Would you like to stand? The band are going to come up. I'm going to read for us Revelation 5.
And as I read it, you might want to close your eyes and picture Jesus. Picture these words of who he depicts Jesus as. And then as we see Jesus, that we come to him for eternal life and to praise him.
Revelation 5
I saw in the right hand of him who sat on the throne a scroll with writing on both sides and sealed with seven seals. And I saw a mighty angel proclaiming in a loud voice who is worthy to break the seals and open the scroll.
But no one in heaven or on earth or under the earth could open the scroll or even look inside it. So I wept and wept because no one was found who was worthy. Then one of the elders said to me, Do not weep.
See, the lion of the tribe of Judah, the root of David has triumphed and he is able to open the scroll. I saw a lamb looking as if it had been slain, standing at the centre of the throne, encircled by the four living creatures and the elders.

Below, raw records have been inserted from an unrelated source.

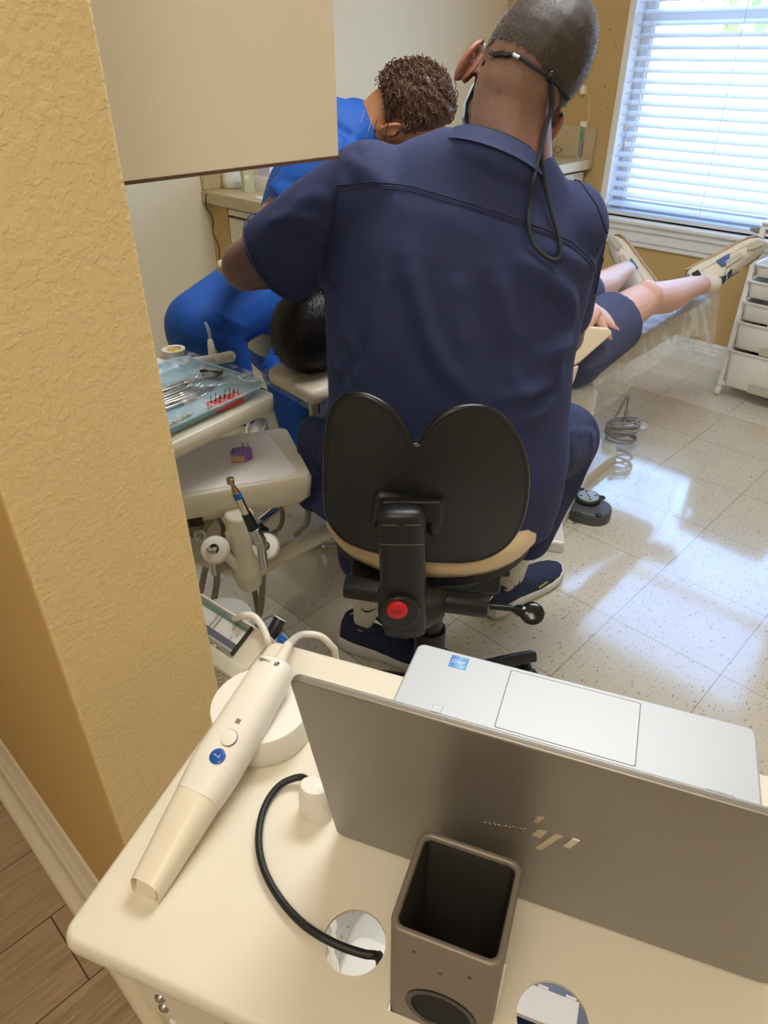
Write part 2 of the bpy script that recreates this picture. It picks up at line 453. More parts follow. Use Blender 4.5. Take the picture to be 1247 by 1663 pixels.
def bvh_of(me, off=V((0, 0, 0))):
    return BVHTree.FromPolygons([v.co + off for v in me.vertices], [tuple(p.vertices) for p in me.polygons])
def on_surface(bv, px, lift=0.0):
    """where the line of sight through an image point meets a surface: survey of a seam or fold"""
    d = ray(*px).normalized(); h = bv.ray_cast(CAM, d)
    if h[0] is None:
        n = bv.find_nearest(CAM + d * (ray(*px).length / FPX * 1.15)); return n[0] + n[1] * lift, n[1]
    return h[0] + h[1] * lift, h[1]
def fold(me, lines):
    """press folds into cloth: each line = (world points, width, height)"""
    co = np.empty(len(me.vertices) * 3); me.vertices.foreach_get('co', co); co = co.reshape(-1, 3)
    no = np.array([v.normal[:] for v in me.vertices]); disp = np.zeros(len(co))
    for pts, w, h in lines:
        P = np.array([tuple(p) for p in pts]); best = np.full(len(co), 1e9); tt = np.zeros(len(co)); n = len(P) - 1
        for i in range(n):
            a, b = P[i], P[i + 1]; ab = b - a; t = np.clip(((co - a) @ ab) / max(ab @ ab, 1e-12), 0, 1)
            d = np.linalg.norm(co - (a + t[:, None] * ab), axis=1); m = d < best
            best[m] = d[m]; tt[m] = (i + t[m]) / n
        disp += h * np.exp(-(best / w) ** 2) * np.clip(np.sin(np.pi * np.clip(tt * .9 + .05, 0, 1)) * 1.6, 0, 1)
    co = co + no * disp[:, None]; me.vertices.foreach_set('co', co.ravel()); me.update()
def text_mesh(s, size, depth=.0002, bold=False):
    cu = bpy.data.curves.new('t', 'FONT'); cu.body = s; cu.size = size; cu.extrude = depth; cu.align_x = 'CENTER'; cu.align_y = 'CENTER'
    if bold: cu.offset = size * .02
    o = bpy.data.objects.new('t', cu); C.objects.link(o)
    dg = bpy.context.evaluated_depsgraph_get(); me = bpy.data.meshes.new_from_object(o.evaluated_get(dg))
    bpy.data.objects.remove(o); return me
def text(name, s, size, m4, material, parent, **k):
    me = text_mesh(s, size, **k); me.transform(m4); me.transform(Matrix.Translation(-ORG[parent.name]))
    me.materials.clear(); return obj(name, me, material, parent)
def rrect(x0, x1, y0, y1, r, n=6):
    P = []
    for cx, cy, a in ((x1 - r, y1 - r, 0), (x0 + r, y1 - r, 90), (x0 + r, y0 + r, 180), (x1 - r, y0 + r, 270)):
        for i in range(n + 1):
            t = math.radians(a + 90 * i / n); P.append((cx + r * math.cos(t), cy + r * math.sin(t)))
    return P
def copy_tree(o, parent=None):
    c = o.copy(); C.objects.link(c); c.parent = parent
    for ch in [x for x in bpy.data.objects if x.parent == o]: copy_tree(ch, c)
    return c
def struct(name, mb, m, bevel=0, **k): o = obj(name, mb, m, None, bevel=bevel, **k); o['kind'] = 'structure'; return o
# ================================================================== ROOM SHELL
A_IN, A_CO = .292, .13          # inner wall between corridor and room
A_W, B_F, B_R, ZC = 3.53, 2.59, -1.1, 2.5
A_CB = -1.25
OB = .57                         # doorway starts here
# tiled floor: object origin on a tile crossing
fl = MB(); fl.box(.20 - .0, 0, 0, 0, 0, 0) if 0 else None
TO = AB(.6336 * math.cos(G) + 1.4737 * math.sin(G), -.6336 * math.sin(G) + 1.4737 * math.cos(G), 0)
ta, tb = TO.dot(E1), TO.dot(E2)
m = MB(); m.box(.21 - ta, A_W + .1 - ta, B_R - .1 - tb, B_F + .1 - tb, -.05, 0)
me = m.mesh(); fix(me, False); f = obj('floor', me, M['tile']); f.location = TO; f.rotation_euler = (0, 0, G); f['kind'] = 'structure'
m = MB(); m.box(A_CB - .1, .21, -2.6, 3.2, -.05, 0); me = m.mesh(); fix(me, False)
f = obj('floor', me, M['wood']); f.rotation_euler = (0, 0, G); f['kind'] = 'structure'
m = MB(MAB); m.box(.195, .225, B_R, OB, 0, .004); struct('trim_1', m, M['steel'], .0015)
m = MB(MAB); m.box(A_CB - .1, A_W + .3, -2.6, 3.2, ZC, ZC + .1); struct('ceiling', m, M['ceiling'])
# wall between corridor and room, ends at the doorway (this end faces the camera)
def bull(m, a0, a1, b0, b1, z0, z1): m.box(a0, a1, b0, b1, z0, z1)
m = MB(MAB); m.box(A_CO, A_IN, OB, 3.2, 0, ZC); w = struct('wall_left', m, M['wall_tan'], .006)
w.data.materials.append(M['wall_gold']); w.data.materials.append(M['wall_cream'])
for p in w.data.polygons:
    n = p.normal
    if n.dot(E1) < -.9: p.material_index = 1
    elif n.dot(E1) > .9: p.material_index = 2
m = MB(MAB); m.box(A_CO, A_IN, OB - 1.05, 3.2, 2.12, ZC) if 0 else m.box(A_CO, A_IN, B_R - 1.5, -.62, 0, ZC)
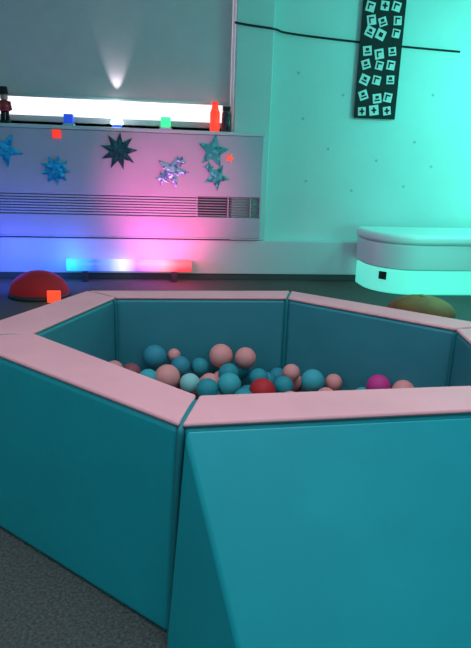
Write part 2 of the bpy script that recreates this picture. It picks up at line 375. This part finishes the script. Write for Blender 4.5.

The lamb had seven horns and seven eyes, which are the seven spirits of God sent out into all the earth. He went and took the scroll from the right hand of him who sat on the throne.
And when he had taken it, the four living creatures and the 24 elders fell down before the lamb. And they sang a new song, saying, You are worthy to take the scroll and to open its seals because you were slain.
And with your blood, you purchased for God, persons from every tribe and language and people and nation. You have made them to be a kingdom and priests to serve our God, and they will reign on the earth.
And I looked and heard the voice of many angels numbering thousands upon thousands, 10,000 times 10,000. They encircled the throne in a loud voice.
They said, Worthy is the lamb who was slain to receive power and wealth and wisdom and strength and honour and glory and praise.
And I heard every creature in heaven and on earth and under the earth and on the sea and all that is in them, saying to him who sits on the throne and to the lamb, be praise and honour and glory and power forever and ever.
And all the people said, Amen, let's worship him now.